O PCP sustenta que a necessidade de uma regulação “diferente e equilibrada do horário de abertura das unidades de comércio é hoje incontornável”.

“Não para ‘fechar tudo’, mas para fazer do encerramento ao domingos a regra, com todas as exceções necessárias à vida da sociedade de hoje”.

Para o partido, o equilíbrio entre as grandes empresas e os pequenos comércios é “necessário para travar a desertificação dos centros urbanos e uma alteração significativa, quantitativa e qualitativa do emprego no comércio”.

Destoando das duas outras forças, o PSD considera a legislação que ditou o fechamento dos grandes estabelecimentos nas tardes de domingo e nos feriados “obsoleta” e, “em alguns casos, injusta” por causa da criação de espaços com um pouco menos de 2 mil metros quadrados, que facilmente ultrapassaram a limitação legal existente.

“Desregulamentar, liberalizar e descentralizar” são as palavras de ordem da proposta social-democrata, que defende que a última palavra cabe aos municípios por “proximidade e conhecimento direto” que têm da realidade.

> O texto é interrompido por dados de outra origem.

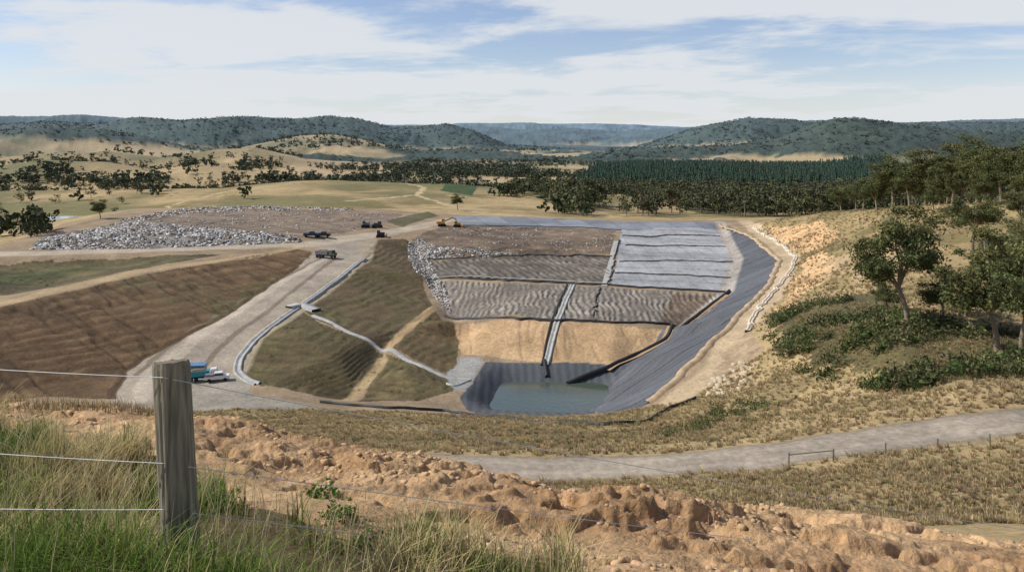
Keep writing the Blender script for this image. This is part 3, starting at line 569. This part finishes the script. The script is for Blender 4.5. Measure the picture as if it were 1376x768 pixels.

Para o PSD, um regime de “horário de funcionamento com iguais limites para todo o território nacional tende a tratar de forma igual uma atividade que deve forçosamente desenvolver-se de forma diversa face aos interesses econômicos específicos presentes em cada localidade” e por isso defendem a possibilidade de os estabelecimentos de venda ao público e de prestação de serviços estarem abertos entre as 6h e as 24h todos os dias da semana.

O partido alega que, em certas localidades, a abertura sem restrição aos fins de semana pode ajudar a combater o desemprego, enquanto em outras regiões a proibição pode ser “a única forma de defender a sustentabilidade e a viabilidade econômica do comércio tradicional”.